— Begin Source data —
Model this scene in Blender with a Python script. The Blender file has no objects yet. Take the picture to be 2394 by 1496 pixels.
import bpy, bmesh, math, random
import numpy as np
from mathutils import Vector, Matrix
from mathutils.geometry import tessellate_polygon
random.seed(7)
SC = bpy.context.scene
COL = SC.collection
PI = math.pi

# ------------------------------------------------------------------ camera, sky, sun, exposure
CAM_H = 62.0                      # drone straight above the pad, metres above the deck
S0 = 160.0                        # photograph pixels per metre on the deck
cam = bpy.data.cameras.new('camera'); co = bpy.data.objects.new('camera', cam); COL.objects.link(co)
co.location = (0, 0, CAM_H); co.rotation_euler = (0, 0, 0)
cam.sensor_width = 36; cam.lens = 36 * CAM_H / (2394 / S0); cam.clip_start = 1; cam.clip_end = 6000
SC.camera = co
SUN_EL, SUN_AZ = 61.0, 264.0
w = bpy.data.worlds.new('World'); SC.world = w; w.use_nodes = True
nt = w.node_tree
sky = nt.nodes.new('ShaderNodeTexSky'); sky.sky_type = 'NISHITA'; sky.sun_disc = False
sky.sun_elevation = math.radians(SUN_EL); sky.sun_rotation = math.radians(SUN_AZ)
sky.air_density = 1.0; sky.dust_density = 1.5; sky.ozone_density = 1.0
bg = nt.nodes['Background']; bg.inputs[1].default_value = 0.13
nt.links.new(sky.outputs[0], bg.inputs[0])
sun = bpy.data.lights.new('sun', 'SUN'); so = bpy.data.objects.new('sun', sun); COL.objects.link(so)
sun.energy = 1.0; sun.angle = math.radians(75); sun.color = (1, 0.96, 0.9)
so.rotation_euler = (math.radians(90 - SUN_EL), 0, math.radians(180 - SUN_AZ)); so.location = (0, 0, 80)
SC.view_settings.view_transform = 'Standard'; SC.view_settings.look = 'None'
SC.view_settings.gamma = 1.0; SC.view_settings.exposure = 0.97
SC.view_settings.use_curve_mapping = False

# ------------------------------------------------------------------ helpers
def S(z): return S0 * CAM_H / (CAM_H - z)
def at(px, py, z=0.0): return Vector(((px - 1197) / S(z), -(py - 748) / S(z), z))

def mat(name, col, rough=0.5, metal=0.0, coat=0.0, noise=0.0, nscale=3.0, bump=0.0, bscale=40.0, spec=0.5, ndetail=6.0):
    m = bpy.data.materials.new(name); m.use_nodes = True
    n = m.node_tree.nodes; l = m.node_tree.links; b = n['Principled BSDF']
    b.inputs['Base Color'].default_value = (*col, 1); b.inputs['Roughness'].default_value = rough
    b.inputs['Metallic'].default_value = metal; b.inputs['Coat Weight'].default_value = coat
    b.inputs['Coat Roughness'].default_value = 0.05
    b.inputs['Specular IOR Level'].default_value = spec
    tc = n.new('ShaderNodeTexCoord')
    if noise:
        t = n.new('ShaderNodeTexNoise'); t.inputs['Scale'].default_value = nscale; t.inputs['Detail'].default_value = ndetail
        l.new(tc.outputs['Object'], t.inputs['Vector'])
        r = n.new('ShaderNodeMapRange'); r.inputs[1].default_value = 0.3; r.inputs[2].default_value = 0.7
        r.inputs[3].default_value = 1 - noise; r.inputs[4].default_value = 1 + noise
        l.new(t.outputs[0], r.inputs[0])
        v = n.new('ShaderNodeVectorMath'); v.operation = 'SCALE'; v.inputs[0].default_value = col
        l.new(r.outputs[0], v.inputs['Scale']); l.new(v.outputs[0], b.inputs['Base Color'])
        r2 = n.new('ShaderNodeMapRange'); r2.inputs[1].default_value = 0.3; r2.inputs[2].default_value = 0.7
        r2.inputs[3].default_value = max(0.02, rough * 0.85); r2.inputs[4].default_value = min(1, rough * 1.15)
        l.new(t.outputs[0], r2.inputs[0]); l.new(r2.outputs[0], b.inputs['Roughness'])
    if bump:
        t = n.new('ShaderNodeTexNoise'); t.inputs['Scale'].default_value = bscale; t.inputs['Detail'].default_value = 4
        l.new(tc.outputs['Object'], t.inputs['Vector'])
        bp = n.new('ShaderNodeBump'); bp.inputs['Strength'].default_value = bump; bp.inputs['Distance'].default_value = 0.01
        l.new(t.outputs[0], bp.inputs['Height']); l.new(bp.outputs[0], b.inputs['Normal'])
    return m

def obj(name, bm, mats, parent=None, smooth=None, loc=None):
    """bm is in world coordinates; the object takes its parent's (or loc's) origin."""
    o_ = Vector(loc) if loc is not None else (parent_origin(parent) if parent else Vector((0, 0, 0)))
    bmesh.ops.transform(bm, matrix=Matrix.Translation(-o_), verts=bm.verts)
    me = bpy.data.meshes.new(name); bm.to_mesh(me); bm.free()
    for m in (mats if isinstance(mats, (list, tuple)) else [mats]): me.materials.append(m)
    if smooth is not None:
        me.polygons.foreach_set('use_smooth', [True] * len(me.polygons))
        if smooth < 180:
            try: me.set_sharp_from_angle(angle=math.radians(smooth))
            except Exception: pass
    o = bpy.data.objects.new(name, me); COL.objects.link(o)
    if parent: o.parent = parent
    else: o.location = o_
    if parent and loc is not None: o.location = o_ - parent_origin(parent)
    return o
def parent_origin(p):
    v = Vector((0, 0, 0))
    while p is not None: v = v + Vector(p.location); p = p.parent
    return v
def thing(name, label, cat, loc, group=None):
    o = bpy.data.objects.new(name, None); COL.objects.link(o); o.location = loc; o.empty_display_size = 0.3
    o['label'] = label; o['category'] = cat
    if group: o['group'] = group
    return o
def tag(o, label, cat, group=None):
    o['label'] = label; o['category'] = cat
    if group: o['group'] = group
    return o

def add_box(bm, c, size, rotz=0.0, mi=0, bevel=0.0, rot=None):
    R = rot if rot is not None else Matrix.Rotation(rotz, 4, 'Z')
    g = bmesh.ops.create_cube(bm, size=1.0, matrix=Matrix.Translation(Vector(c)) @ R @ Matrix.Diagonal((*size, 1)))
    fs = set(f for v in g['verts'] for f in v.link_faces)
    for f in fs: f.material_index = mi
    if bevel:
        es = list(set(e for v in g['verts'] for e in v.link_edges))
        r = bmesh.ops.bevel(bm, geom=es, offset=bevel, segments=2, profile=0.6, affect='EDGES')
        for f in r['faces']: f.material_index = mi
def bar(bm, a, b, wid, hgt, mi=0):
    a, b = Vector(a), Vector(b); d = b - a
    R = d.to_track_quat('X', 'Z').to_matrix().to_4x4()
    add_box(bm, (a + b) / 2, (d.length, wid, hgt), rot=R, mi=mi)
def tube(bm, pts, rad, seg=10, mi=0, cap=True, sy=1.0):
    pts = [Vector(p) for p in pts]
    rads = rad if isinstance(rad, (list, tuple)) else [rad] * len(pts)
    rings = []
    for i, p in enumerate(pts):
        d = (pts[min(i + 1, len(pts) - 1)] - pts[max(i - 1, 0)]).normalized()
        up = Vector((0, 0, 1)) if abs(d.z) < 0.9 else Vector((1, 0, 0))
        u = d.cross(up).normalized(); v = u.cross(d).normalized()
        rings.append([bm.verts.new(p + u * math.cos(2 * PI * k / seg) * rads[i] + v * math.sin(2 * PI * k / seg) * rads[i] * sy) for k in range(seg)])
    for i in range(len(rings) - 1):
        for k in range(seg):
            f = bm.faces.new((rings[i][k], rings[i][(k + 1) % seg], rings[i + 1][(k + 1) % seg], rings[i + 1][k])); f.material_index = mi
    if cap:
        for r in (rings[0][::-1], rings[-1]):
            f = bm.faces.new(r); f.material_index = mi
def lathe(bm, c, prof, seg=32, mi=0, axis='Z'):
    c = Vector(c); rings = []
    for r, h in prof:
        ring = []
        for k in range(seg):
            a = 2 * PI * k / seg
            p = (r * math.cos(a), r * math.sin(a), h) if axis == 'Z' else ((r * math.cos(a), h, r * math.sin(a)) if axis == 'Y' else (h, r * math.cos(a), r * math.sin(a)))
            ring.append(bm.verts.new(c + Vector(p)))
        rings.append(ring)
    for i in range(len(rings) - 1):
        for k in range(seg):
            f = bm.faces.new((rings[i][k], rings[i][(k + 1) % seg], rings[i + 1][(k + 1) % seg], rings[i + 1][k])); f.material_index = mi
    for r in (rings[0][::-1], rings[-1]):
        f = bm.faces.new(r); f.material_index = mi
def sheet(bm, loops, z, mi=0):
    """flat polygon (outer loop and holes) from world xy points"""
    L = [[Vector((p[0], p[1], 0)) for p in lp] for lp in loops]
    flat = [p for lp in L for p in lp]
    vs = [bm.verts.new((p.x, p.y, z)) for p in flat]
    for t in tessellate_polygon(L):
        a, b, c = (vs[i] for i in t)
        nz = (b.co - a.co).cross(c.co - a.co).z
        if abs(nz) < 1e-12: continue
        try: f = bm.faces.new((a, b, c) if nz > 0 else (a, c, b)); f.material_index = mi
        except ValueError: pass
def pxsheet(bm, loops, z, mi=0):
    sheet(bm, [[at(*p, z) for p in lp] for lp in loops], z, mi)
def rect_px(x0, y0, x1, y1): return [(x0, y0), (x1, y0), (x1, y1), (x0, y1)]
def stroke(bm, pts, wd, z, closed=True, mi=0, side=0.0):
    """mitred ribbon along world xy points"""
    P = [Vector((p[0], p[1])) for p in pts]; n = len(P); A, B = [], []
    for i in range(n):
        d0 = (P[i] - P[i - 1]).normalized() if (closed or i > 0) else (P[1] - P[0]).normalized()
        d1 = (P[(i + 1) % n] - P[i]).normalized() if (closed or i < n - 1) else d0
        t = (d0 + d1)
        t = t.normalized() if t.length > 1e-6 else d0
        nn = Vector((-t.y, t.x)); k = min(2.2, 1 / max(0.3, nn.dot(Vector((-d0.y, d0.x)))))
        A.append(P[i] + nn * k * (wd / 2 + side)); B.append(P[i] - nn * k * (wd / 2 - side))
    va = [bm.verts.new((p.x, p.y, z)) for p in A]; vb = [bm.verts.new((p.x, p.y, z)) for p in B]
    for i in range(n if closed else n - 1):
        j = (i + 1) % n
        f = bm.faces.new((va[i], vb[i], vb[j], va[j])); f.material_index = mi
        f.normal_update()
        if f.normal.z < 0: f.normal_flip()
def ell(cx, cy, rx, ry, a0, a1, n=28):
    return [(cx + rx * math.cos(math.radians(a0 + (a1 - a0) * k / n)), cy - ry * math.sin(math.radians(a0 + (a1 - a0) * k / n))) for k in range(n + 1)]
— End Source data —
### Directive:
Return exactly the lines that run from the top of the listing above to the line containing "PI = math.pi", please, keeping both end lines and leaving out everything else.

### Result:
Model this scene in Blender with a Python script. The Blender file has no objects yet. Take the picture to be 2394 by 1496 pixels.
import bpy, bmesh, math, random
import numpy as np
from mathutils import Vector, Matrix
from mathutils.geometry import tessellate_polygon
random.seed(7)
SC = bpy.context.scene
COL = SC.collection
PI = math.pi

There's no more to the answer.